The gun looked like new. I'll bet he's shot it very little.
While we were running a lot of ammo through my M2 and a UZI, MP40 and a few others he shot his Mac 10 and Reising very little.
 
i just bought a minty M50 for $2k. just needs a new ejector. it has a pennsylvania state police property sticker on the stock as well.

i'm in a C&R only state, so i have a SW76, the M50 coming in and a savage '28 thompson.
 
Well that's interesting craig.
The way that FA prices have been going up I thought the Reisings were bringing more than $2,000.

But then I don't keep up with the market, I have no idea what my M2 Carbine (conversion) is bringing.
 
The police department my dad worked for when I was a kid had a Reising in their armory. In all the years they had it, I'd be surprised if it had more than a couple hundred rounds put through it.
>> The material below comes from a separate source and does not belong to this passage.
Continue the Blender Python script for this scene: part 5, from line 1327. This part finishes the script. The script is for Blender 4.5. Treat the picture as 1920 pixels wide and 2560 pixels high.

It wasn't a reliability issue, AFAIK. The Chief, and then his successor, just wasn't comfortable with the idea of full-auto at annual qualification.
That Reising, along with some other pretty surprising goodies, got sold off in the late '80s to fund other more immediately useful items.
 
It's surprising what you hear about old police depts having SMG from way back when.

Just last week I heard about an old LEO that said they were offered brand new M1 Thompsons and a handfull of stick mags for $80. He said he and a few others bought them, but $80 was a lot of money back in the 30's or whenever.
 
Same department also had a bunch of lever action rifles in .32 special, an M-16, a Crossman tranquilizer gun, a Thompson, several tear gas launchers whose make I disremember, and a great huge pile of SW and Colt .38 specials, among other things. This is just the stuff I remember seeing on the couple times I was allowed to peek into the vault.
 
My Father was a Marine in WWII. He told me that they hated the Reisings until somebody figured out that the magazines were a little too wide. The cartridges would jam beside each other. The fix was to have the Sea Bees roll a groove down one side of the mag. This cost two rounds capacity, but made for nearly faultless feeding. I got to shoot a Reising that had "fixed" mags and it was a real doll.